## Material

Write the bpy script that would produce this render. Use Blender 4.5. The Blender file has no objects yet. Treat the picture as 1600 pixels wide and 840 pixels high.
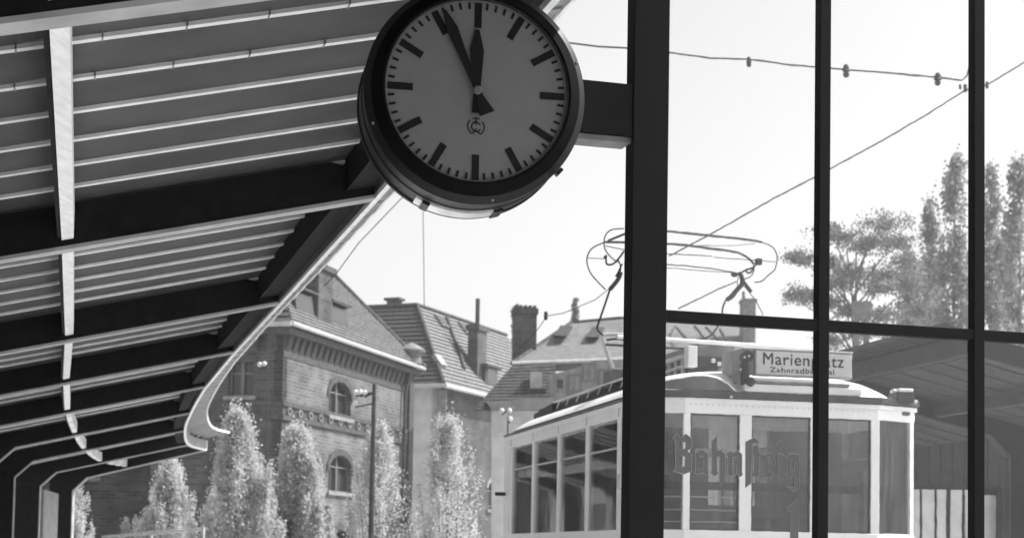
import bpy, bmesh, math, random
from mathutils import Vector, Matrix
random.seed(7)
SC = bpy.context.scene
COL = SC.collection
PI = math.pi
# ------------------------------------------------------------------ camera
F, PITCH, ROLL, SHIFT, EYE = 2600.0, math.radians(3.4), math.radians(1.0), 291.0, 1.65
cam_d = bpy.data.cameras.new('camera'); cam = bpy.data.objects.new('camera', cam_d); COL.objects.link(cam)
cam_d.sensor_width = 36.0; cam_d.lens = F/1600*36; cam_d.shift_y = SHIFT/1600
cam_d.clip_start = 0.05; cam_d.clip_end = 5000
cam_d.dof.use_dof = True; cam_d.dof.focus_distance = 6.8; cam_d.dof.aperture_fstop = 6
CR = Matrix.Rotation(PI/2+PITCH, 3, 'X') @ Matrix.Rotation(ROLL, 3, 'Z')
cam.matrix_world = Matrix.Translation((0, 0, EYE)) @ CR.to_4x4()
SC.camera = cam
# ------------------------------------------------------------------ world + sun
SUN = Vector((0.60, 0.15, 0.77)).normalized()
w = bpy.data.worlds.new('World'); SC.world = w; w.use_nodes = True
nt = w.node_tree; nt.nodes.clear()
wo = nt.nodes.new('ShaderNodeOutputWorld'); bg = nt.nodes.new('ShaderNodeBackground')
sky = nt.nodes.new('ShaderNodeTexSky'); sky.sky_type = 'NISHITA'; sky.sun_disc = False
sky.sun_elevation = math.asin(SUN.z); sky.sun_rotation = math.atan2(SUN.x, SUN.y)
sky.air_density = 1.0; sky.dust_density = 4.0
bw = nt.nodes.new('ShaderNodeRGBToBW')            # monochrome film: the sky's luminance only
nt.links.new(sky.outputs[0], bw.inputs[0]); nt.links.new(bw.outputs[0], bg.inputs[0])
nt.links.new(bg.outputs[0], wo.inputs[0]); bg.inputs[1].default_value = 0.12
sd = bpy.data.lights.new('sun', 'SUN'); sd.energy = 3.0; sd.angle = math.radians(0.5)
so = bpy.data.objects.new('sun', sd); COL.objects.link(so)
so.rotation_euler = SUN.to_track_quat('Z', 'Y').to_euler()
SC.view_settings.view_transform = 'Standard'; SC.view_settings.look = 'None'
SC.view_settings.gamma = 1; SC.view_settings.exposure = 1.33
# ------------------------------------------------------------------ projection helpers (measuring points in the place)
def ray(px, py):
    v = CR @ Vector(((px-800)/F, (420-py+SHIFT)/F, -1.0)); return v/v.y
def at(px, py, D):
    return Vector((0, 0, EYE)) + ray(px, py)*D
def onp(px, py, o, n):
    r = ray(px, py); e = Vector((0, 0, EYE)); return e + r*((Vector(o)-e).dot(n)/r.dot(n))
# ------------------------------------------------------------------ materials (all neutral: black and white photograph)
MATS = {}
def mat(name, v, rough=0.6, var=0.0, scale=8.0, bump=0.0, metal=0.0, spec=0.3, stretch=None):
    if name in MATS: return MATS[name]
    m = bpy.data.materials.new(name); m.use_nodes = True; n = m.node_tree; b = n.nodes['Principled BSDF']
    b.inputs['Base Color'].default_value = (v, v, v, 1); b.inputs['Roughness'].default_value = rough
    b.inputs['Metallic'].default_value = metal; b.inputs['Specular IOR Level'].default_value = spec
    if var or bump:
        tc = n.nodes.new('ShaderNodeTexCoord'); ns = n.nodes.new('ShaderNodeTexNoise')
        ns.inputs['Scale'].default_value = scale; ns.inputs['Detail'].default_value = 6
        if stretch:
            mp = n.nodes.new('ShaderNodeMapping'); mp.inputs['Scale'].default_value = stretch
            n.links.new(tc.outputs['Object'], mp.inputs[0]); n.links.new(mp.outputs[0], ns.inputs[0])
        else: n.links.new(tc.outputs['Object'], ns.inputs[0])
        if var:
            mr = n.nodes.new('ShaderNodeMapRange'); mr.inputs[1].default_value = .3; mr.inputs[2].default_value = .7
            mr.inputs[3].default_value = v*(1-var); mr.inputs[4].default_value = min(.9, v*(1+var))
            n.links.new(ns.outputs[0], mr.inputs[0]); n.links.new(mr.outputs[0], b.inputs['Base Color'])
        if bump:
            bp = n.nodes.new('ShaderNodeBump'); bp.inputs['Strength'].default_value = bump; bp.inputs['Distance'].default_value = .01
            n.links.new(ns.outputs[0], bp.inputs['Height']); n.links.new(bp.outputs[0], b.inputs['Normal'])
    MATS[name] = m; return m
def brick_mat(name, v, mortar, scale=1.0):
    m = bpy.data.materials.new(name); m.use_nodes = True; n = m.node_tree; b = n.nodes['Principled BSDF']
    tc = n.nodes.new('ShaderNodeTexCoord'); sx = n.nodes.new('ShaderNodeSeparateXYZ'); ad = n.nodes.new('ShaderNodeMath'); ad.operation = 'ADD'
    cx = n.nodes.new('ShaderNodeCombineXYZ'); bt = n.nodes.new('ShaderNodeTexBrick')
    n.links.new(tc.outputs['Object'], sx.inputs[0]); n.links.new(sx.outputs[0], ad.inputs[0]); n.links.new(sx.outputs[1], ad.inputs[1])
    n.links.new(ad.outputs[0], cx.inputs[0]); n.links.new(sx.outputs[2], cx.inputs[1]); n.links.new(cx.outputs[0], bt.inputs[0])
    bt.inputs['Scale'].default_value = 1; bt.inputs['Brick Width'].default_value = .26*scale; bt.inputs['Row Height'].default_value = .085*scale
    bt.inputs['Mortar Size'].default_value = .012*scale; bt.inputs['Bias'].default_value = 0
    bt.inputs['Color1'].default_value = (v*.72,)*3+(1,); bt.inputs['Color2'].default_value = (v*1.25,)*3+(1,); bt.inputs['Mortar'].default_value = (mortar,)*3+(1,)
    ns = n.nodes.new('ShaderNodeTexNoise'); ns.inputs['Scale'].default_value = .9; ns.inputs['Detail'].default_value = 8
    n.links.new(tc.outputs['Object'], ns.inputs[0])
    mr = n.nodes.new('ShaderNodeMapRange'); mr.inputs[1].default_value = .3; mr.inputs[2].default_value = .7; mr.inputs[3].default_value = .62; mr.inputs[4].default_value = 1.25
    n.links.new(ns.outputs[0], mr.inputs[0])
    mx = n.nodes.new('ShaderNodeVectorMath'); mx.operation = 'SCALE'; n.links.new(bt.outputs[0], mx.inputs[0]); n.links.new(mr.outputs[0], mx.inputs['Scale'])
    n.links.new(mx.outputs[0], b.inputs['Base Color']); b.inputs['Roughness'].default_value = .9; b.inputs['Specular IOR Level'].default_value = .1
    bp = n.nodes.new('ShaderNodeBump'); bp.inputs['Strength'].default_value = .4; bp.inputs['Distance'].default_value = .01; bp.invert = True
    n.links.new(bt.outputs['Fac'], bp.inputs['Height']); n.links.new(bp.outputs[0], b.inputs['Normal'])
    MATS[name] = m; return m
def leaf_mat(name, v):
    m = bpy.data.materials.new(name); m.use_nodes = True; n = m.node_tree; b = n.nodes['Principled BSDF']; out = n.nodes['Material Output']
    tc = n.nodes.new('ShaderNodeTexCoord'); ns = n.nodes.new('ShaderNodeTexNoise'); ns.inputs['Scale'].default_value = 2.2; ns.inputs['Detail'].default_value = 8; ns.inputs['Roughness'].default_value = .75
    n.links.new(tc.outputs['Object'], ns.inputs[0])
    mr = n.nodes.new('ShaderNodeMapRange'); mr.inputs[1].default_value = .3; mr.inputs[2].default_value = .7; mr.inputs[3].default_value = v*(.65 if v > .4 else .35); mr.inputs[4].default_value = v*(1.25 if v > .4 else 1.6); b.inputs['Specular IOR Level'].default_value = .1
    n.links.new(ns.outputs[0], mr.inputs[0]); n.links.new(mr.outputs[0], b.inputs['Base Color']); b.inputs['Roughness'].default_value = .6
    tr = n.nodes.new('ShaderNodeBsdfTranslucent'); n.links.new(mr.outputs[0], tr.inputs[0])
    mx = n.nodes.new('ShaderNodeMixShader'); mx.inputs[0].default_value = .5
    n.links.new(b.outputs[0], mx.inputs[1]); n.links.new(tr.outputs[0], mx.inputs[2]); n.links.new(mx.outputs[0], out.inputs[0])
    MATS[name] = m; return m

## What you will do
Keep only the lines that hold the string "objects", and copy them out.

## Solution
Write the bpy script that would produce this render. Use Blender 4.5. The Blender file has no objects yet. Treat the picture as 1600 pixels wide and 840 pixels high.
cam_d = bpy.data.cameras.new('camera'); cam = bpy.data.objects.new('camera', cam_d); COL.objects.link(cam)
so = bpy.data.objects.new('sun', sd); COL.objects.link(so)